Finlay presidency move welcomed

LABOUR leader Eamon Gilmore has welcomed the decision of children’s rights campaigner Fergus Finlay to seek the party’s nomination for the presidency.

Mr Gilmore indicated Labour frontbench TD Michael D Higgins was also interested in running, meaning there would likely be a contest for the nomination.

“That’s something I’m very pleased about.

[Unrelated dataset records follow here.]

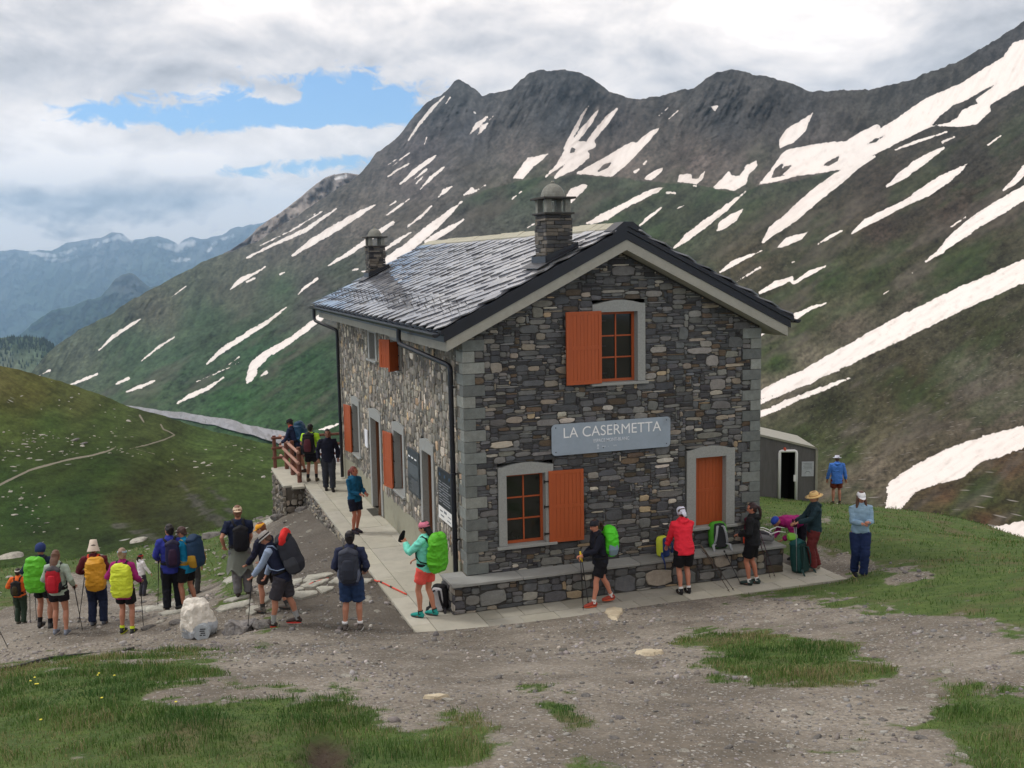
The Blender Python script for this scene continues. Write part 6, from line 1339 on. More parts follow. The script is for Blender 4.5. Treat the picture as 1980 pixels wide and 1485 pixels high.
p = P('woman in a wide straw hat, dark teal jacket and brick red trousers', (7.62, -.62, 0), 72, 1.66, fem=True, sk=(196, 140, 112), head=(10, 12), hands=[(-.16, .40, 1.12), (.14, .38, 1.06)], feet=[(-.09, .06, 0), (.10, -.08, 0)]); p.top((36, 56, 64), hem=.88, loose=.03, hood=True); p.legs((104, 44, 44), 'trousers', loose=.04); p.shoes((150, 140, 128), (110, 104, 96)); p.hair((150, 112, 80), 'bun'); p.hat((222, 188, 128), 'straw', (190, 150, 96))
p.pole(0, (-.30, .46, 0), 'silver trekking pole held by the woman in the straw hat', (26, 26, 28), (150, 152, 158)); p.pole(1, (-.02, .30, 0), 'second silver trekking pole of the woman in the straw hat', (26, 26, 28), (150, 152, 158))
p = P('woman with long brown hair in a white cap, pale denim shirt and navy trousers', g_(7.96, -1.72), 157, 1.74, fem=True, sk=(186, 128, 104), head=(4, 12), hands=[(-.07, .30, 1.20), (.05, .30, 1.17)], feet=[(-.06, .12, 0), (.08, -.06, .0)]); p.top((140, 168, 190), 'shirt', hem=.92, loose=.014); p.legs((32, 46, 84), 'trousers', loose=.03); p.shoes((40, 40, 44), (206, 196, 120)); p.hair((96, 68, 56), 'longfront', .22); p.hat((236, 236, 240), 'cap')
p = P('person in a light blue jacket and rust shorts walking away past the shed', g_(17.85, 12.39), -28, 1.76, head=(0, 6), hands=[(-.32, .06, .86), (.32, .06, .86)], feet=[(-.12, -.02, 0), (.12, .05, 0)]); p.top((72, 122, 204), hem=.76, loose=.04, hood=True); p.legs((112, 52, 40), length=.75, loose=.03); p.shoes((70, 60, 60)); p.hair((90, 66, 56)); p.hat((196, 198, 214), 'wide')
# ================================================================ SMALLER THINGS
def on_plane(u, v, ax, val):
    d = rdir(u, v); return CAM+d*((val-CAM[ax])/d[ax])
def text_mesh(name, body, size, parent, mt, width=None, thin=0.0, depth=.002):
    cu_ = bpy.data.curves.new(name, 'FONT'); cu_.body = body; cu_.size = size; cu_.extrude = depth; cu_.offset = thin; cu_.align_x = 'CENTER'; cu_.align_y = 'CENTER'
    o = bpy.data.objects.new('tmp', cu_); COL.objects.link(o); dg = bpy.context.evaluated_depsgraph_get(); me = bpy.data.meshes.new_from_object(o.evaluated_get(dg)); bpy.data.objects.remove(o)
    V = np.zeros(len(me.vertices)*3, np.float32); me.vertices.foreach_get('co', V); V = V.reshape(-1, 3)
    if width: V[:, 0] *= width/(V[:, 0].max()-V[:, 0].min())
    me.vertices.foreach_set('co', V.ravel()); me.materials.append(mt); me.update()
    t = bpy.data.objects.new(name, me); COL.objects.link(t); t.parent = parent; t.rotation_euler = (math.pi/2, 0, 0); return t
M_WHITE = simple('white_lettering', (236, 240, 244), gain=1.1, bs=0, var=.02); M_PAPER = simple('paper', (226, 226, 222), bs=0, var=.04)
# --- the sign on the gable
x0, x1, z0, z1 = 1.785, 4.443, 2.862, 3.498; w_, h_ = x1-x0, z1-z0
m = MB(); r_ = .09; pts = []
for cxx, czz, a0 in ((w_/2-r_, h_/2-r_, 0), (-w_/2+r_, h_/2-r_, 90), (-w_/2+r_, -h_/2+r_, 180), (w_/2-r_, -h_/2+r_, 270)):
    for k in range(7): a = rad(a0+15*k); pts.append((cxx+r_*math.cos(a), 0, czz+r_*math.sin(a)))
m.prism(pts, (0, .012, 0)); sg = m.build('sign_board', simple('weathered_aluminium', (138, 150, 162), gain=1.25, rough=.45, scale=2.2, var=.16, bs=.05, metal=.0, dirt=.2)); sg.location = ((x0+x1)/2, -.062, (z0+z1)/2)
tag(sg, 'blue-grey metal sign on the gable reading LA CASERMETTA', 'sign')
t = text_mesh('lettering', 'LA CASERMETTA', .30, sg, M_WHITE, 2.18, -.001); t.location = (.01, -.003, .120)
t = text_mesh('lettering', 'ESPACE MONT-BLANC', .098, sg, simple('faded_lettering', (214, 220, 228), bs=0), .80, .001); t.location = (-.02, -.003, -.075)
m = MB()
for bx, bz, bw, bh in ((-.32, -.17, .05, .05), (-.32, -.23, .05, .035), (-.21, -.20, .035, .022), (-.165, -.20, .035, .022), (-.09, -.205, .02, .01), (.04, -.20, .03, .03), (.08, -.20, .03, .03)):
    m.prism([(bx-bw/2, -.004, bz-bh/2), (bx+bw/2, -.004, bz-bh/2), (bx+bw*.25, -.004, bz+bh/2), (bx-bw*.25, -.004, bz+bh/2)], (0, .004, 0))
m.build('emblem_row', simple('faded_emblem', (196, 204, 212), bs=0), sg)
for sx, sz in ((-1, 1), (1, 1), (-1, -1), (1, -1), (.06, 1.0), (-.15, -.92)):
    s_ = MB().lathe([(.012, 0), (.010, .006), (.002, .008)], seg=10).build('screw', M_IRON, sg); s_.location = (sx*(w_/2-.09) if abs(sx) == 1 else sx*w_/2, -.001, sz*(h_/2-.07)); s_.rotation_euler = (math.pi/2, 0, 0)
# --- boards and papers on the long wall
def board(name, y0, y1, z0, z1, rgb, label, cat='notice board', x=-.075, rough=.45):
    o = MB().box(0, .03, -(y1-y0)/2, (y1-y0)/2, -(z1-z0)/2, (z1-z0)/2, bev=.004).build(name, simple(name+'_face', rgb, rough=rough, bs=0, var=.08)); o.location = (x, (y0+y1)/2, (z0+z1)/2); return tag(o, label, cat)
def lines(par, rows, rgb, name='printed_lines'):
    m = MB()
    for (ya, yb, z, t_) in rows: m.box(-.003, .0, ya, yb, z-t_/2, z+t_/2)
    return m.build(name, simple('print', rgb, bs=0), par)
b = board('notice_board', 3.50, 4.56, 1.40, 2.46, (60, 66, 70), 'dark grey information panel between the side window and the narrow doorway')
lines(b, [(.28-.30*i, .46-.30*i, .33, .035) for i in range(3)], (232, 234, 234), 'headline')
lines(b, [(-.46, .46, .05, .30)], (84, 92, 96), 'photo_strip'); lines(b, [(-.46, .44-random.random()*.3, -.18-.045*i, .010) for i in range(7)], (120, 124, 126))
b = board('notice_board', .76, 1.84, 1.37, 2.46, (34, 38, 44), 'black information panel with a white foot beside the corner downpipe')
lines(b, [(.10+.25-.36*i, .16+.25-.36*i, .42, .06) for i in range(3)], (70, 100, 130), 'pictograms')
rr_ = []
for i in range(9):
    z = .27-i*.055; rr_.append((.30-.12*(i % 2), .48, z, .014)); rr_.append((-.44+.2*random.random(), .18, z, .012))
lines(b, rr_, (150, 154, 158)); f = MB().box(-.004, .0, -.535, .535, -.54, -.27).build('white_foot', M_PAPER, b)
lines(b, [(.2, .4, -.36, .03), (-.1, .1, -.34, .05), (-.42, -.2, -.38, .02), (.1, .35, -.45, .03), (-.40, -.15, -.47, .02)], (120, 124, 128), 'small_logos').location = (-.005, 0, 0)
board('paper_notice', 9.44, 9.80, 1.62, 2.12, (226, 228, 232), 'white paper notice left of the arched doorway', 'notice', x=-.06, rough=.8)
b = board('notice_board', 6.93, 7.28, 1.60, 2.20, (40, 44, 54), 'small dark notice panel between the doorway and the shutter'); lines(b, [(-.12, .12, .16-.07*i, .012) for i in range(5)], (120, 124, 130))
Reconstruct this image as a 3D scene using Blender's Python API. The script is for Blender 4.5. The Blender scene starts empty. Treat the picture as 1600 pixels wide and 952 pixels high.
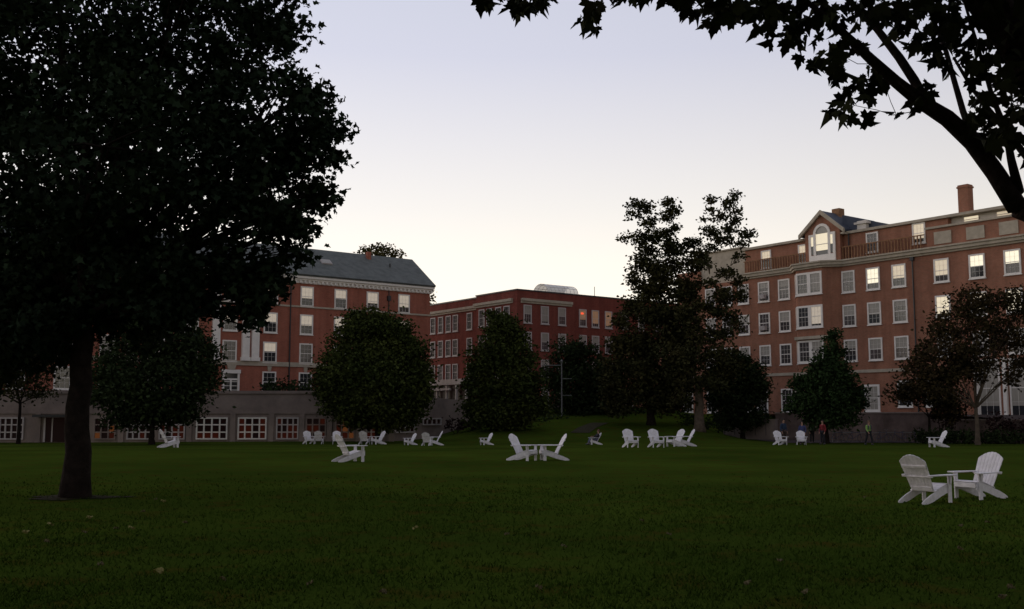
import bpy, bmesh, math, random
import numpy as np
from mathutils import Vector, Matrix
R = math.radians
random.seed(7); rng = np.random.default_rng(11)
sc = bpy.context.scene
C = sc.collection

# ------------------------------------------------------------------ camera
F, PITCH, EYE = 1591.0, math.atan(172/1591.0), 1.65
cam = bpy.data.cameras.new('camera'); camo = bpy.data.objects.new('camera', cam); C.objects.link(camo)
cam.sensor_width = 36.0; cam.sensor_fit = 'HORIZONTAL'; cam.lens = F/1600*36.0
cam.clip_start = 0.1; cam.clip_end = 2000
camo.location = (0, 0, EYE); camo.rotation_euler = (R(90)+PITCH, 0, 0)
sc.camera = camo

# ------------------------------------------------------------------ sky, sun, exposure
SUN_AZ, SUN_EL = R(-52), R(2.0)          # azimuth from +Y towards +X: the sun has gone down on the left
w = bpy.data.worlds.new('World'); sc.world = w; w.use_nodes = True
nt = w.node_tree; nt.nodes.clear()
def N(t, typ, **kw):
    n = t.nodes.new(typ)
    for k, v in kw.items(): setattr(n, k, v)
    return n
out = N(nt, 'ShaderNodeOutputWorld'); bg = N(nt, 'ShaderNodeBackground')
sky = N(nt, 'ShaderNodeTexSky', sky_type='NISHITA', sun_disc=False)
sky.sun_elevation = SUN_EL; sky.sun_rotation = SUN_AZ; sky.air_density = 1.0; sky.dust_density = 1.2; sky.ozone_density = 2.0
tc = N(nt, 'ShaderNodeTexCoord'); sep = N(nt, 'ShaderNodeSeparateXYZ')
nt.links.new(tc.outputs['Generated'], sep.inputs[0])
# dusk: bright low sky in the west, falling off overhead and to the east
ramp = N(nt, 'ShaderNodeValToRGB'); cr = ramp.color_ramp
cr.elements[0].position = 0.0; cr.elements[0].color = (1.55, 1.38, 1.08, 1)
cr.elements[1].position = 1.0; cr.elements[1].color = (0.40, 0.41, 0.46, 1)
for p, c in ((0.10, (1.25, 1.14, .97, 1)), (0.20, (.98, .94, .90, 1)), (0.34, (.70, .71, .83, 1)), (0.48, (.60, .63, .76, 1)), (0.65, (.50, .53, .66, 1))):
    e = cr.elements.new(p); e.color = c
nt.links.new(sep.outputs['Z'], ramp.inputs['Fac'])
dotn = N(nt, 'ShaderNodeVectorMath', operation='DOT_PRODUCT'); dotn.inputs[1].default_value = (-0.62, 0.785, 0)
nt.links.new(tc.outputs['Generated'], dotn.inputs[0])
mr = N(nt, 'ShaderNodeMapRange'); mr.inputs['From Min'].default_value = -0.6; mr.inputs['From Max'].default_value = 1.06
mr.inputs['To Min'].default_value = 0.44; mr.inputs['To Max'].default_value = 1.0
mr.interpolation_type = 'SMOOTHSTEP'
nt.links.new(dotn.outputs['Value'], mr.inputs['Value'])
mul = N(nt, 'ShaderNodeVectorMath', operation='SCALE')
nt.links.new(ramp.outputs['Color'], mul.inputs[0]); nt.links.new(mr.outputs['Result'], mul.inputs['Scale'])
SKY_STRENGTH = 0.06
hsv = N(nt, 'ShaderNodeHueSaturation'); hsv.inputs['Saturation'].default_value = 0.35
nt.links.new(sky.outputs['Color'], hsv.inputs['Color'])
s1 = N(nt, 'ShaderNodeVectorMath', operation='SCALE'); s1.inputs['Scale'].default_value = 0.25
nt.links.new(hsv.outputs['Color'], s1.inputs[0])
s2 = N(nt, 'ShaderNodeVectorMath', operation='SCALE'); s2.inputs['Scale'].default_value = 1.0/SKY_STRENGTH
nt.links.new(mul.outputs[0], s2.inputs[0])
ad = N(nt, 'ShaderNodeVectorMath', operation='ADD')
nt.links.new(s1.outputs[0], ad.inputs[0]); nt.links.new(s2.outputs[0], ad.inputs[1])
nt.links.new(ad.outputs[0], bg.inputs['Color']); bg.inputs['Strength'].default_value = SKY_STRENGTH
nt.links.new(bg.outputs[0], out.inputs[0])

sl = bpy.data.lights.new('sun', 'SUN'); sl.energy = 0.55; sl.angle = R(25); sl.color = (1.0, .80, .62)
so = bpy.data.objects.new('sun', sl); C.objects.link(so)
_el = R(10)
sd = Vector((math.sin(SUN_AZ)*math.cos(_el), math.cos(SUN_AZ)*math.cos(_el), math.sin(_el)))
so.rotation_euler = sd.to_track_quat('Z', 'Y').to_euler()
vs = sc.view_settings; vs.view_transform = 'Standard'; vs.look = 'None'; vs.exposure = 0.0; vs.gamma = 1.0
vs.use_curve_mapping = False
try:
    sc.cycles.max_bounces = 5; sc.cycles.diffuse_bounces = 3; sc.cycles.transparent_max_bounces = 6
except Exception: pass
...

I think the debate that will engender, both about the presidency itself and the future of the country, is a good thing,” Mr Gilmore said.

President McAleese’s term will expire in November 2011.

But Mr Gilmore believes there will be a general election before a presidential election, and said Labour’s focus would be on getting Fianna Fáil out of office.

The Government’s term is due to run until summer 2012. “Even though Fianna Fáil want to cling to office for as long as possible, I don’t think they will be able to resist the momentum... from the people of the country who want them out of office... want a new government and a fresh start for the country,” he said.

Fine Gael leader Enda Kenny also said his party’s focus was on the general, rather than the presidential, election.

Mr Kenny agreed a general election was more likely to come first, and said the outcome of that election would inevitably shape the list of Fine Gael candidates for the presidential race.

Meanwhile, Barnardos chief executive Mr Finlay said yesterday he would take a pay cut if elected president.

Speaking on Newstalk Radio, Mr Finlay said he would take a smaller salary than President McAleese.

“I’ve always believed the labourer is worthy of his hire, and I think people shouldn’t be asked to work for salaries that aren’t fair and don’t reflect the responsibilities of the job.

“But nobody needs €292,000 a year to live on,” he said.

The €292,000 reflects the salary Mrs McAleese drew down in 2009, after taking a voluntary 10% pay cut for the year because of the budgetary climate.

However, she took a 20% pay cut for this year, which would indicate her salary is now closer to €260,000.